▼

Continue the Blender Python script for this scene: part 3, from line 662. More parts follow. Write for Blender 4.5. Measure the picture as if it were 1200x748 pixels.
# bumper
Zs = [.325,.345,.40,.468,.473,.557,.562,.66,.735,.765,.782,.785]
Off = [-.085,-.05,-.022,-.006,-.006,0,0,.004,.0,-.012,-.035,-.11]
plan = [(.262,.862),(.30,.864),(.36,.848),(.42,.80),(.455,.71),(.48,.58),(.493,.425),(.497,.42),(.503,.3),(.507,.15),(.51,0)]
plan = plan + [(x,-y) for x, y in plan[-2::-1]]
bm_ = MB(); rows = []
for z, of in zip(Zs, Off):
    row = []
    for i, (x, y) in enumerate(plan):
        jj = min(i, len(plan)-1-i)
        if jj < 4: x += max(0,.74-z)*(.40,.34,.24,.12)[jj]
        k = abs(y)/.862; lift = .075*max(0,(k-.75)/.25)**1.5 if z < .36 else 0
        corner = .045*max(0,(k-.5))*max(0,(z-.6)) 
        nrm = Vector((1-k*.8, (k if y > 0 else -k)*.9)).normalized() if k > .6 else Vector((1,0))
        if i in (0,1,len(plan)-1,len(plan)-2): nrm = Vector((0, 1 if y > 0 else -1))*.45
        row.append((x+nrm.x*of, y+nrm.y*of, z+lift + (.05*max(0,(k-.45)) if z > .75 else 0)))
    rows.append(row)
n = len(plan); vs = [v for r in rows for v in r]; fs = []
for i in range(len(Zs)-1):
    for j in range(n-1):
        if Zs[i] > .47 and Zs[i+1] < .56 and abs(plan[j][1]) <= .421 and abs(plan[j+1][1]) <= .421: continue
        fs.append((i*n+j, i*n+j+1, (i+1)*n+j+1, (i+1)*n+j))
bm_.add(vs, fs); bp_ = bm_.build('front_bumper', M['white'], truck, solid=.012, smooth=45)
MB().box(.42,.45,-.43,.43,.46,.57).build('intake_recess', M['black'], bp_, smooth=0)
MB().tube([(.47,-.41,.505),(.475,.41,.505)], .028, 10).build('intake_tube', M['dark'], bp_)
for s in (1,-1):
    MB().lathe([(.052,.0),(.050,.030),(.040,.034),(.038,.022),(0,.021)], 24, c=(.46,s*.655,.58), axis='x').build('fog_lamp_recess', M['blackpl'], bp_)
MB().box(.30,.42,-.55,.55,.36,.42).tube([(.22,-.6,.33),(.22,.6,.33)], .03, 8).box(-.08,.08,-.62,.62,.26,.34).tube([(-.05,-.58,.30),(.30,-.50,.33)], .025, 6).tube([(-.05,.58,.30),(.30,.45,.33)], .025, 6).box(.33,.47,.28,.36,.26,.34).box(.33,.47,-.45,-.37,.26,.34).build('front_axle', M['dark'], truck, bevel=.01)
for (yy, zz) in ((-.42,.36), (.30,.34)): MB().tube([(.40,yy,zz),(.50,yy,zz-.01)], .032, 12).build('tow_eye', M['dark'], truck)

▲

* **Aim of the exercise**: Set down the material above again, word for word.

* **The result**:
Continue the Blender Python script for this scene: part 3, from line 662. More parts follow. Write for Blender 4.5. Measure the picture as if it were 1200x748 pixels.
# bumper
Zs = [.325,.345,.40,.468,.473,.557,.562,.66,.735,.765,.782,.785]
Off = [-.085,-.05,-.022,-.006,-.006,0,0,.004,.0,-.012,-.035,-.11]
plan = [(.262,.862),(.30,.864),(.36,.848),(.42,.80),(.455,.71),(.48,.58),(.493,.425),(.497,.42),(.503,.3),(.507,.15),(.51,0)]
plan = plan + [(x,-y) for x, y in plan[-2::-1]]
bm_ = MB(); rows = []
for z, of in zip(Zs, Off):
    row = []
    for i, (x, y) in enumerate(plan):
        jj = min(i, len(plan)-1-i)
        if jj < 4: x += max(0,.74-z)*(.40,.34,.24,.12)[jj]
        k = abs(y)/.862; lift = .075*max(0,(k-.75)/.25)**1.5 if z < .36 else 0
        corner = .045*max(0,(k-.5))*max(0,(z-.6)) 
        nrm = Vector((1-k*.8, (k if y > 0 else -k)*.9)).normalized() if k > .6 else Vector((1,0))
        if i in (0,1,len(plan)-1,len(plan)-2): nrm = Vector((0, 1 if y > 0 else -1))*.45
        row.append((x+nrm.x*of, y+nrm.y*of, z+lift + (.05*max(0,(k-.45)) if z > .75 else 0)))
    rows.append(row)
n = len(plan); vs = [v for r in rows for v in r]; fs = []
for i in range(len(Zs)-1):
    for j in range(n-1):
        if Zs[i] > .47 and Zs[i+1] < .56 and abs(plan[j][1]) <= .421 and abs(plan[j+1][1]) <= .421: continue
        fs.append((i*n+j, i*n+j+1, (i+1)*n+j+1, (i+1)*n+j))
bm_.add(vs, fs); bp_ = bm_.build('front_bumper', M['white'], truck, solid=.012, smooth=45)
MB().box(.42,.45,-.43,.43,.46,.57).build('intake_recess', M['black'], bp_, smooth=0)
MB().tube([(.47,-.41,.505),(.475,.41,.505)], .028, 10).build('intake_tube', M['dark'], bp_)
for s in (1,-1):
    MB().lathe([(.052,.0),(.050,.030),(.040,.034),(.038,.022),(0,.021)], 24, c=(.46,s*.655,.58), axis='x').build('fog_lamp_recess', M['blackpl'], bp_)
MB().box(.30,.42,-.55,.55,.36,.42).tube([(.22,-.6,.33),(.22,.6,.33)], .03, 8).box(-.08,.08,-.62,.62,.26,.34).tube([(-.05,-.58,.30),(.30,-.50,.33)], .025, 6).tube([(-.05,.58,.30),(.30,.45,.33)], .025, 6).box(.33,.47,.28,.36,.26,.34).box(.33,.47,-.45,-.37,.26,.34).build('front_axle', M['dark'], truck, bevel=.01)
for (yy, zz) in ((-.42,.36), (.30,.34)): MB().tube([(.40,yy,zz),(.50,yy,zz-.01)], .032, 12).build('tow_eye', M['dark'], truck)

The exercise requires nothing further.